As another club fades away from the FA’s elite competition, there’ll be the usual expressions of sadness and regret. There’ll be plenty of people quick to look away from Sheffield’s decision to step down from the new Championship, and point instead to Manchester United’s decision to compete.
There’ll be few, though, who’ll be happy to say that this was obvious and inevitable WRITES CARRIE DUNN.
When I was writing The Roar of the Lionesses, I went to spend a day with Sheffield in the autumn of 2015. Then-head coach Helen Mitchell remembered when her Norton Ladies team had first allied with Sheffield.
“I remember very clearly the chairman asking me, ‘What’s to stop you going to the top of the women’s game?’, which at the time was the Women’s National League National Division [The FAWPL National Division], Arsenal and everyone, and I just laughed. Ability? Money? All the rest of it. And he was like, ‘So that’s all? So it’s achievable then?’”
When Sheffield got promotion to WSL2, they knew it would require investment. They were given new targets to meet when it came to budget and attendance, and they had to start planning. Mitchell was already wary as they began their first campaign in spring 2016.
“Personnel equals money. We’ve gone from a volunteer workforce to a paid workforce – and it’s the scale of it as well,” she said. “From me doing an awful lot, plus a few coaches, it’s gone to me plus six or seven other behind the scenes staff and up to ten coaching and support staff, with strength and conditioning and doctors and physios, so it’s a way, way bigger organisation.
“There’s a very small number of clubs at the top level that have the resources to do it properly, and then a lot of other clubs that are actually struggling. There’s a real danger that things could run away from the league if they’re not careful, and they’ll end up with a very uncompetitive league with three teams at the top winning everything and everyone else wondering why on earth they’re putting the money in, because it’s not insignificant money, when they’ve got absolutely no chance of winning everything.”

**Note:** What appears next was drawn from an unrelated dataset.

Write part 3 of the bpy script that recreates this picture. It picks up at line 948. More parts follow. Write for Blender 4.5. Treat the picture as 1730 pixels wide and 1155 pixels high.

Of course she has been proved right.
In its way it was just as obvious and inevitable as Notts County’s dissolution last year. Both quiet implosions are ultimately down to the guidelines that mean that women’s clubs should be tied to and financially supported by a men’s club. If financial problems ensue, a women’s team seems like it can be cast adrift; in these early days of professional women’s football in England, there’s little chance of a women’s team turning a profit.
It’s been clear that the FA have been very keen to push ahead with the expansion of elite competition, first increasing the numbers in the Super League, then adding a second division, then increasing the numbers across both divisions. But this rapid movement means there’s been little time for reflection and learning; little time to think about what’s worked in the WSL and why. Those targets that Sheffield tried so hard to reach – were they reasonable? How are fans attracted to the game? What about sponsors? What about talent development – how can you assess that after only a few years, and no strategy deeply embedded?
Football has become more and more about money in the last three decades, and certainly women’s football is no different. The WSL competition has become very big, very quickly, with smaller sides unable to keep up with the bigger clubs subsidised by their billionaire men’s equivalents. Sheffield are just the latest victims of this, and the sad thing is that they knew they would be all along.
Follow Carrie on Twitter: Carrie Dunn
It’s very sad to see that Money has come into women’s football. There will be others that cannot raise the £1,000,000 + required to compete in this league and more clubs will pull out. I hope this will kit filter down where the smaller clubs literally operate on a shoestring.
This is very sad. I’ve read Carries excellent book and followed the Sheffield story. To see so much hard work being undone is such a shame.The plus point is they are sensible enough not to try and live beyond their means. Hopefully they’ll be able to regroup and take the club forward again.